14. An encoder apparatus to measure movement of an object, comprising:

an optical device to output at least one sinusoidal wave signal according to a detected movement of the object; and

a calibration unit to convert the at least one sinusoidal wave signal into a linear wave signal to calculate position values of the object.

15. The encoder apparatus of claim 14, wherein the position values comprise a first position value related to a progressing direction of the object, a second position value related to a magnitude of the object's movement, and an actual position value based on a summation of the first position value and the second position value.

16. The encoder apparatus of claim 15, further comprising:

an A/D converter having a predetermined resolution value; and

wherein the first position value is calculated through addition or subtraction of the resolution value with respect to a prior position of the object based on the progressing direction of the object, and the second position value is calculated by quantizing a selected part of the linear wave signal in accordance with the resolution value.

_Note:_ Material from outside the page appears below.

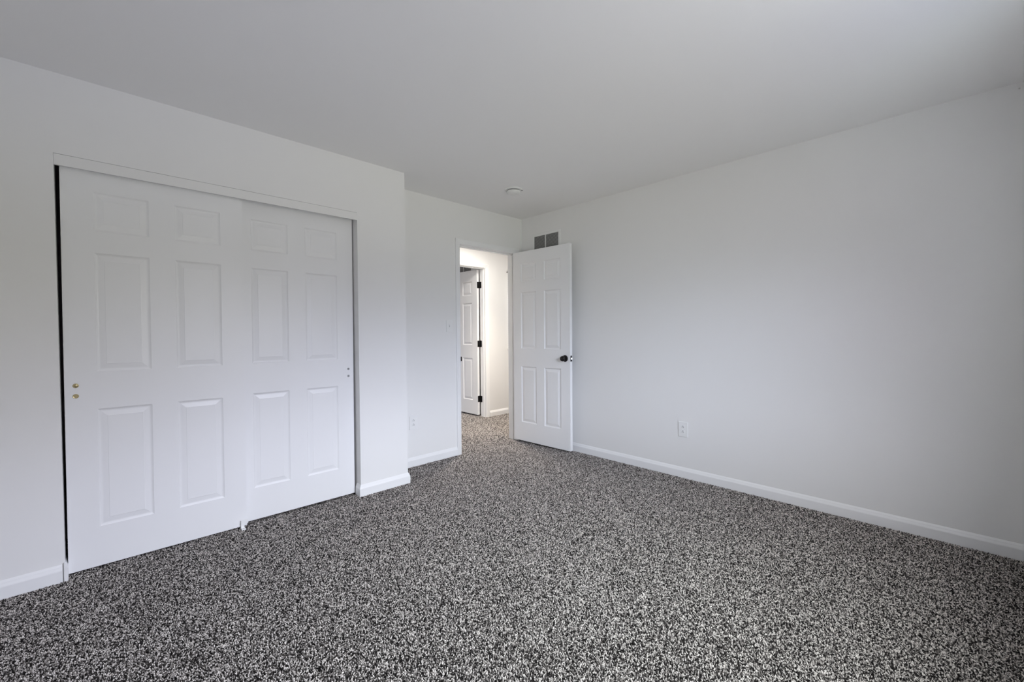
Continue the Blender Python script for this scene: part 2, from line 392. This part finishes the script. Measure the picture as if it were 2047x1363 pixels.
# strike plate whose lip wraps the jamb edge
sp = boxes('strike_plate', [(DX0-.0015, DX0+.0012, YB+.002, YB+.028, 0.903, 0.960), (DX0-.001, DX0+.0022, YB-.0165, YB+.002, 0.909, 0.953)], M_BRONZE, jm)
tag(sp, 'dark bronze strike plate')

# ------------------------------------------------------------------ hinged doors
def knob(parent, x, z, y, s):
    """door knob on face y looking along s (-1 front, +1 back)"""
    mt = Matrix.Translation((x, y, z)) @ Matrix.Rotation(R(90) if s < 0 else R(-90), 4, 'X')
    bm = bmesh.new(); lathe(bm, [(0, 0), (0.0335, 0), (0.0335, 0.003), (0.031, 0.0065), (0.024, 0.009), (0.014, 0.0105), (0.0125, 0.013), (0.0115, 0.022), (0.0115, 0.024), (0, 0.024)], 36, mt)
    ro = obj('rosette', bm, M_BRONZE, parent, smooth=False)
    bm = bmesh.new(); lathe(bm, [(0, 0.022), (0.0125, 0.022), (0.0145, 0.026), (0.021, 0.030), (0.0262, 0.036), (0.0275, 0.0425), (0.026, 0.049), (0.0215, 0.054), (0.0165, 0.0565), (0.0155, 0.0555),
                            (0.0125, 0.0555), (0.0115, 0.0572), (0.006, 0.0585), (0, 0.0588)], 36, mt)
    return obj('knob', bm, M_BRONZE, parent, smooth=True)
def latch(parent, x, z, t):
    s = 1
    bm = bmesh.new(); box(bm, x-.001, x+.0014, t/2-.0125, t/2+.0125, z-.0285, z+.0285, bev=.0006)
    pl = obj('latch_plate', bm, M_BRONZE, parent); tag(pl, 'dark latch plate on the door edge')
    bm = bmesh.new(); prism(bm, [(x+.001, t/2-.006), (x+.011, t/2+.005), (x+.001, t/2+.006)], 'z', z-.008, z+.008)
    obj('latch_bolt', bm, M_STEEL, pl)
    return pl
def hinge(parent, x, y, z, t, leaf):
    bm = bmesh.new()
    lathe(bm, [(0, -.046), (.0052, -.0455), (.0052, .0455), (0, .046)], 16, Matrix.Translation((x, y, z)))
    h = obj('hinge', bm, M_BRONZE, parent)
    boxes('hinge_leaf', leaf, M_BRONZE, h)
    return h
# bedroom door: hinge edge at local x = 0, visible (hall-side) face y = 0
W1, T1, A1 = 0.753, 0.035, R(2.25)
dr = six_panel('door_1', W1, 2.026, T1)
dr.location = (3.2235, 3.2985, 0.021); dr.rotation_euler = (0, 0, R(-90) + A1)
tag(dr, 'white six-panel bedroom door standing open against the blank wall', 'door', 'structure')
knob(dr, W1-.060, 0.906, 0.0, -1); knob(dr, W1-.060, 0.906, T1, 1); latch(dr, W1, 0.906, T1)
for z in (0.23, 1.03, 1.80):
    hinge(dr, -0.004, T1+.006, z, T1, [(-.0012, .0005, T1-.030, T1+.004, z-.0445, z+.0445)])
# far room door: opened into the far room, hinge edge faces the hall
d3 = six_panel('door_2', 0.758, 2.054, T1)
d3.location = (3.798, 4.622, 0.020); d3.rotation_euler = (0, 0, R(90) + R(0.4)); d3.scale = (1, -1, 1)
tag(d3, 'white six-panel door open in the room across the hall', 'door', 'structure')
knob(d3, W1-.060, 0.906, T1, 1); latch(d3, W1, 0.906, T1); knob(d3, W1-.060, 0.906, 0, -1)
for z in (0.225, 1.008, 1.838):
    hinge(d3, -0.004, T1+.005, z, T1, [(-.0015, .0005, T1-.032, T1+.004, z-.0445, z+.0445), (-.046, -.006, T1+.0075, T1+.0095, z-.0445, z+.0445)])

# ------------------------------------------------------------------ electrical plates
def place(o, loc, rz): o.location = loc; o.rotation_euler = (0, 0, rz)
def plate_mesh(wd, ht):
    bm = bmesh.new(); box(bm, -wd/2, wd/2, -0.0055, 0.0005, -ht/2, ht/2, bev=0.0025); return bm
def outlet(label, loc, rz):
    o = empty('outlet', loc, rz); tag(o, label, 'outlet', 'thing', 'duplex wall outlets')
    obj('cover_plate', plate_mesh(0.079, 0.123), M_PLATE, o)
    for s in (1, -1):
        z = s*0.0195
        bm = bmesh.new(); pts = []
        for k in range(24):
            t = 2*math.pi*k/24; pts.append((0.0172*math.cos(t), max(-0.0142, min(0.0142, 0.0172*math.sin(t))) + z))
        prism(bm, pts, 'y', -0.0075, -0.004); rc = obj('receptacle', bm, M_PLATE, o)
        boxes('slot', [(-0.0078, -0.0050, -0.0079, -0.0070, z-.0065, z+.0030), ], M_BLACK, rc)
        boxes('slot', [(0.0052, 0.0078, -0.0079, -0.0070, z-.0055, z+.0025)], M_BLACK, rc)
        bm = bmesh.new(); lathe(bm, [(0, 0.0079), (0.0028, 0.0079), (0.0028, 0.0065)], 12, Matrix.Translation((0, 0, z+.0082)) @ Matrix.Rotation(R(90), 4, 'X')); obj('ground_hole', bm, M_BLACK, rc)
    bm = bmesh.new(); lathe(bm, [(0, 0.0068), (0.003, 0.0066), (0.0034, 0.0052)], 14, Matrix.Rotation(R(90), 4, 'X')); obj('screw', bm, M_PLATE, o)
    return o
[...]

17. The encoder apparatus of claim 15, wherein the progressing direction is determined by comparing the slope and sign of selected parts of the linear wave signals.

18. A calibration method to measure movement of an object, the method comprising:

outputting at least one sinusoidal wave signal according to a detected movement of the object;

converting the at least one sinusoidal wave signal into a linear wave signal; and

calculating position values of the object based on a selected part of the linear wave signal.

19. The calibration method of claim 18, wherein the selected part of the linear wave signal corresponds with a progressing direction of the object in a predetermined time period.